Pakistan’s Economy Needs Immediate Attention

The biggest challenge facing Pakistan right now is the economic crisis and the PMLN led coalition government needs to quickly find a way forward on this front. One third of the population lives on around $3 a day and has been hit by double-digit inflation which is the third-highest among the major economies of the world. Pakistan’s central bank foreign exchange cash reserves have fallen to $6.5 billion or by nearly 50 %since the end of February, just enough to cover a few weeks of imports. Pakistan’s currency continues to fall.

According to political economist, S. Akbar Zaidi, “weeks after taking office, the coalition government has no plan, perhaps not even a clue, at a time when the global economy is being hit hard by war, supply chain disruptions, and an impending economic crisis, leading to rising inflation, currencies and interest rates, globally. The government needs a clear plan, beyond blaming the previous government, of what it hopes to achieve.
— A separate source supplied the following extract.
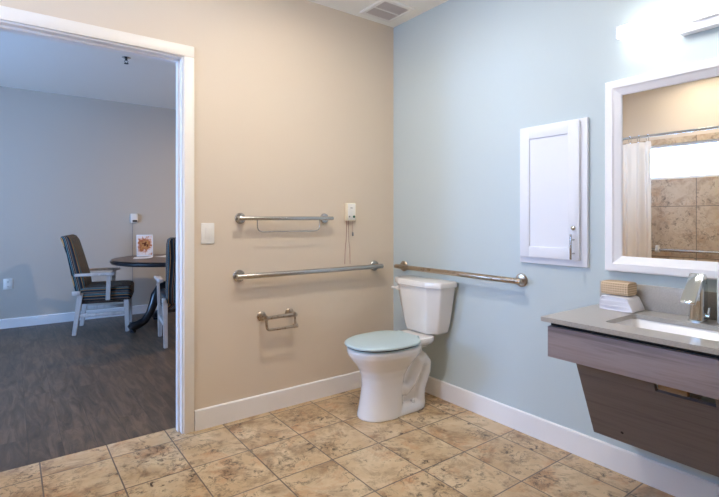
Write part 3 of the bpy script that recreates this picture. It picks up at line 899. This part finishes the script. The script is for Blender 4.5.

It was always aware of how bad the economy was, and this was one of its main rallying cries. If it does not have the courage to set things straight, it should not have embarked on its present adventure.”

As Zaidi notes, “the IMF, with its stringent conditions, continues to be this government’s only hope, dominating and determining economic policy. Yet, the conditions required to get a tiny loan from the IMF on expectations that other donors will follow, will add to a huge inflationary spiral to the already persistent 13 per cent-plus inflation rate. A weaker rupee, growing imports, expanding and unmanageable current acco­unt and fiscal deficits, all create a perfect storm on which IMF conditions to remove petroleum subsidies will add much fuel to an already incendiary situation.”
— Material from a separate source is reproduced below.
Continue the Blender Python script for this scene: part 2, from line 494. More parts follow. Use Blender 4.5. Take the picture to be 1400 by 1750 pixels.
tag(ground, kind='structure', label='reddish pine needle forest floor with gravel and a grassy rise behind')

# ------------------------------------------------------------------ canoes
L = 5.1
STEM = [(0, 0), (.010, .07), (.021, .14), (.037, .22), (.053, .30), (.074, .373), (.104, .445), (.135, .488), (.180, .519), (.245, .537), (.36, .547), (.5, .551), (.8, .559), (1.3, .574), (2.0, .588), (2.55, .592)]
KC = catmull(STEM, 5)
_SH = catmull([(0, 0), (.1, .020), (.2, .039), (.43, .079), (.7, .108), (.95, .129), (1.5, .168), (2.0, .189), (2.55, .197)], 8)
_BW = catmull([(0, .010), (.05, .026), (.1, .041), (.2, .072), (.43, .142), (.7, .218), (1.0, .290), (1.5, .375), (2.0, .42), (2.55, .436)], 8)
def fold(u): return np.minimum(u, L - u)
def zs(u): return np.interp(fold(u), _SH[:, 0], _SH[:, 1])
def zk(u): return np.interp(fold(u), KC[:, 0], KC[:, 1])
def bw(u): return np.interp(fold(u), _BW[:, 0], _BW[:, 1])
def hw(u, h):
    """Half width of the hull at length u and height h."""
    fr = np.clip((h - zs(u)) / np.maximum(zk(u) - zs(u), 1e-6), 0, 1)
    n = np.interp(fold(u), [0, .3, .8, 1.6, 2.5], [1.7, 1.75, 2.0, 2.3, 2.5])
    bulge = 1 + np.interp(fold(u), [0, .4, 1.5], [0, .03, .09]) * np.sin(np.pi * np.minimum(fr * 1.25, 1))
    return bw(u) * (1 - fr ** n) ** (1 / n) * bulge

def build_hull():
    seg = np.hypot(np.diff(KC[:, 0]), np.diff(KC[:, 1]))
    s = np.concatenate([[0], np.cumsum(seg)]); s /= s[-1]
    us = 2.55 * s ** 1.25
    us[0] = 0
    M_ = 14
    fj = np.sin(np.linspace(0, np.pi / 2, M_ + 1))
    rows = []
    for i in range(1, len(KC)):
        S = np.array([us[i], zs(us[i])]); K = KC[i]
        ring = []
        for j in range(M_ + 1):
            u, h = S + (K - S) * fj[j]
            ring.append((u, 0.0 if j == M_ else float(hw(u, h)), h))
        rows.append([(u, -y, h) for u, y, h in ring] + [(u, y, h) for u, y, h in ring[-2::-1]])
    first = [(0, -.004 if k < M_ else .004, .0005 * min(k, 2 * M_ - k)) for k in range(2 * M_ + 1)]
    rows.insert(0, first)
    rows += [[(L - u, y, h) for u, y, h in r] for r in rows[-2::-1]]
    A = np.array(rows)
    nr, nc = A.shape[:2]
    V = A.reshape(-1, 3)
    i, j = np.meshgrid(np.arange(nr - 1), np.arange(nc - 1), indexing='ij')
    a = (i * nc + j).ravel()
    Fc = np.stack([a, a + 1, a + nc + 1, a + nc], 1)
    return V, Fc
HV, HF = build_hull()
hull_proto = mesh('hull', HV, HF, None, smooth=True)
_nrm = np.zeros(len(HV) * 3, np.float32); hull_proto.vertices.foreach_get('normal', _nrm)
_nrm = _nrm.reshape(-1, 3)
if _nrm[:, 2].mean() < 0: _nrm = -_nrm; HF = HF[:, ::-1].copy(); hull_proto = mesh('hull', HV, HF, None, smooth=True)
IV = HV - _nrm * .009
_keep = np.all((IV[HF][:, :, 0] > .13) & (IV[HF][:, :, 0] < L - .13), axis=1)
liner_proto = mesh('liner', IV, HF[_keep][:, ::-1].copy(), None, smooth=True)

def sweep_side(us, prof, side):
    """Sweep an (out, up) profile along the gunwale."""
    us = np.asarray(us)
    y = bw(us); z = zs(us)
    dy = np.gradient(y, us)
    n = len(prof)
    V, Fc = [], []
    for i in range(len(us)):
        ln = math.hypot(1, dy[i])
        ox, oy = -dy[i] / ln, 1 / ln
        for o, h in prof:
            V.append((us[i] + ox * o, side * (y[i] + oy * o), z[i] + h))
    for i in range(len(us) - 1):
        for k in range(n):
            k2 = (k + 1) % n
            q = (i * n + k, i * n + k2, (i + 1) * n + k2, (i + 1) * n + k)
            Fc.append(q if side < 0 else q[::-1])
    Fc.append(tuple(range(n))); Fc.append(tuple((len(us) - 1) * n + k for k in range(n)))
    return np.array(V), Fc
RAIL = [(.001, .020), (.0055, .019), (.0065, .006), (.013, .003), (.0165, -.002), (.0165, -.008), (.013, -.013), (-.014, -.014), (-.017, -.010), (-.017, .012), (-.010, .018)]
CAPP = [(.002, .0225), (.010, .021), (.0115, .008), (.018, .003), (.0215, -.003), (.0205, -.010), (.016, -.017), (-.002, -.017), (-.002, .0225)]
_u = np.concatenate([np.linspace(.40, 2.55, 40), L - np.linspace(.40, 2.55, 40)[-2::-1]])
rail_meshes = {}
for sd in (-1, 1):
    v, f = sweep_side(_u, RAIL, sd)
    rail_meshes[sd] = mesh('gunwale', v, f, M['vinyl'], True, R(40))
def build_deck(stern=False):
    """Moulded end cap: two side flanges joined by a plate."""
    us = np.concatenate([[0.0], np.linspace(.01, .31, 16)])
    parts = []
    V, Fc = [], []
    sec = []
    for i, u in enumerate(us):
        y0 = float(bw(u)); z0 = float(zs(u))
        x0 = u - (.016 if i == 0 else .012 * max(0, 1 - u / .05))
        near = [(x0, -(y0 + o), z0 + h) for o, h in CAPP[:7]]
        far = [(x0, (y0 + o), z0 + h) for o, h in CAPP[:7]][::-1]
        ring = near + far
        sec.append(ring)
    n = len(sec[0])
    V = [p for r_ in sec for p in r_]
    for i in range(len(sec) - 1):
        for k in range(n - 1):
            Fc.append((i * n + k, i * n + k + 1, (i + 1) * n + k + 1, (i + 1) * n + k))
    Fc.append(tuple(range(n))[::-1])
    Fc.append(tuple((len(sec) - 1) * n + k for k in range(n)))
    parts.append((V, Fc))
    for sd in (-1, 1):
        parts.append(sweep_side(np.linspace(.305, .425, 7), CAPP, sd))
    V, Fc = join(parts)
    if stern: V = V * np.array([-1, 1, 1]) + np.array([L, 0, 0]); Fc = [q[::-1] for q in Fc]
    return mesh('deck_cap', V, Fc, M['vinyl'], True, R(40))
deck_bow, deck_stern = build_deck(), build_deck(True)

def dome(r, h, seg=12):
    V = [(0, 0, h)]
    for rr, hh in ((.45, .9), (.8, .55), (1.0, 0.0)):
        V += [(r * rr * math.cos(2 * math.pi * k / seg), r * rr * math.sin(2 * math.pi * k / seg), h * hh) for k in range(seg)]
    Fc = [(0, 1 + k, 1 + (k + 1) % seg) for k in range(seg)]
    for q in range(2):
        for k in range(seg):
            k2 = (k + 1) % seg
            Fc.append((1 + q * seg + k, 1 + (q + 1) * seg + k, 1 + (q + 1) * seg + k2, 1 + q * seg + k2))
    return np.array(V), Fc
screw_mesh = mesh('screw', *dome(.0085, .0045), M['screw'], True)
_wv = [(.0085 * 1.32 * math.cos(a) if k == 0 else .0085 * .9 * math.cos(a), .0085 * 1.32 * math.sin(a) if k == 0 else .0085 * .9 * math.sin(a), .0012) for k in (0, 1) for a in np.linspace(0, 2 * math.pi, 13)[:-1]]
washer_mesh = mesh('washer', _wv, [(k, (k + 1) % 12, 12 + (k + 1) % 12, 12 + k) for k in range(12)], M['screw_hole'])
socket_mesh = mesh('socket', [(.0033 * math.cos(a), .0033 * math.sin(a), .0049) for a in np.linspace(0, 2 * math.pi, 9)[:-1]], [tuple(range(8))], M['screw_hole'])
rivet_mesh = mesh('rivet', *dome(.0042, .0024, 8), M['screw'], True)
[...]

Further, as Zaidi points out, “this government’s biggest problem and Achilles heel is that it does not know how long it will be in power, and the uncertainty in its tenure will undermine all initiatives. After an election, no matter how fragile the economy, every incoming government expects that it has some years ahead and has opportunities to either wait and see or experiment with possible solutions. This government has no such cushion or luxury.”

In a recent column Yusuf Nazar, former head of Citigroup’s emerging markets investments, put forth five steps that needed to be taken to address Pakistan’s short and long term crises:

  1. “Increase gasoline prices by Rs30 to Rs50 per liter. Remove tax exemptions/subsidies (for Rs800 billion) for the corporate sector immediately and get $10bn from the IMF. Both the conditions (in principle if not their magnitude suggested by me) are part of the IMF program and were part of the commitments made by the PTI government to the IMF. We must cut energy consumption and higher prices are essential to achieve this objective. Voluntary energy conservation schemes are not usually very effective.
  2. Impose a financial emergency under Article 235(1) of the constitution and ask the provinces to collect at least Rs100bn through higher taxes on land, property, and agricultural income. It is a shame that all of Punjab with its 100 million-plus population, collects less urban property taxes than the city of Chennai in India, which is home to about 10 million people.
  3. Impose a special emergency tax of Rs.500,000 on vehicles of 1600cc or more. This can bring in at least Rs20bn. Double the electricity tariff on residential properties of 800 sq yards or more.
  4. Cut non-combat defense spending by Rs.100bn out of the total defense budget of more than Rs1.3 trillion. Downsize the federal govt and abolish/downsize all those divisions that handle subjects that have been transferred to the provincial governments. This can bring in an additional Rs30bn.
  5. Ban all land allotments and make it mandatory to sell the state land by public auction only and launch a privatization program to create an investment-friendly environment.”

In conclusion Nazar notes, “A rent-seeking economy driven by tax exemptions and concessions is not competitive internationally and is the primary reason for the country’s recurring balance of payments crises.”